Voila! I had discovered a magical transition that worked! Subsequent projects presented far more complex and hair-splitting challenges, but not before I had experienced the magic and found my “bliss” in editing.
I don’t like to waste their time, or mine. I teach my students how to log footage and do a paper edit as a practical necessity, because I know these skills will be infinitely useful. When it comes to tests and papers, I emphasize assignments that will make them think rather than regurgitate answers with rote responses. I would prefer that they can explain a jump cut or crossing the axis in their own words, and why this is relevant to their own work, rather than giving me a word-for-word definition from their film glossary.
My students’ final exam is to write a cover letter to the organization, network, cable channel or film project of their choice. This is as much for their benefit as it is for mine. It teaches job search skills and serves as a template for a letter that can be modified for real-world positions. It also gives me a good idea of what they actually learned in the class––which assignments were the most valuable and which assignments need refinement or should be dropped altogether.

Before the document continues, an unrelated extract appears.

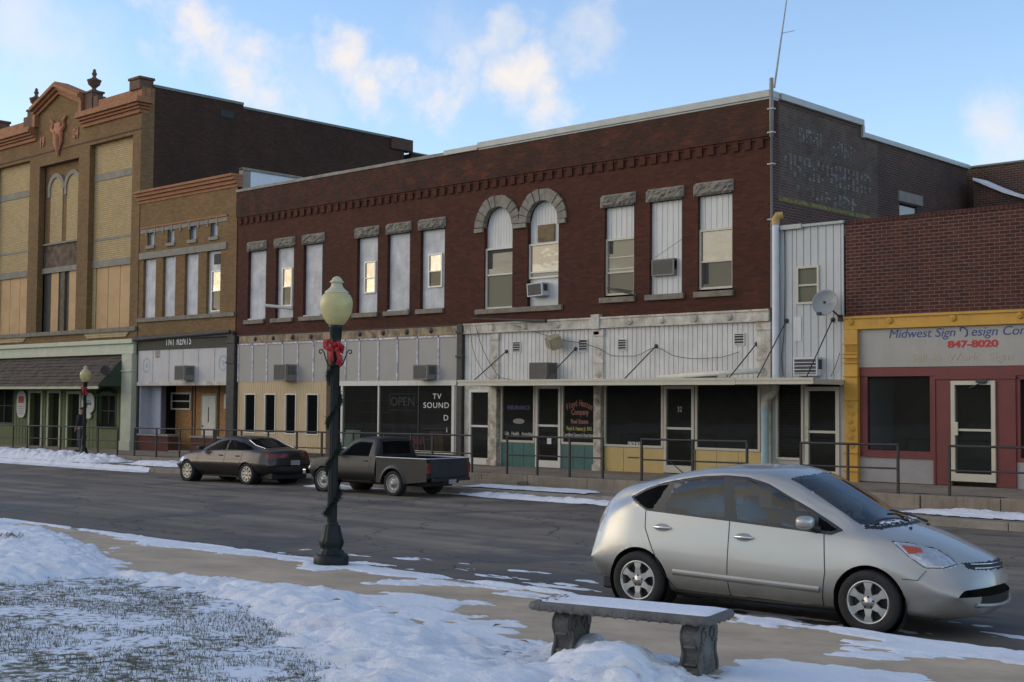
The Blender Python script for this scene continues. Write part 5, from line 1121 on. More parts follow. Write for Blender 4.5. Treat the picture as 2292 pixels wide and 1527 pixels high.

As I put the syllabus together, I think about what helped me the most when I was in film school and what I felt was lacking. I highlight the nuts and bolts of the craft and demystify the ins-and-outs of the industry. I will be the first to acknowledge that I benefit from my students’ insights, be it from discussions concerning technology and aesthetics, conversation and debate about current films, or class assignments. I fine-tune my own skills while sharpening my students’ proficiency and expertise.
Teaching editing enables me to be the mentor I always wanted and never had.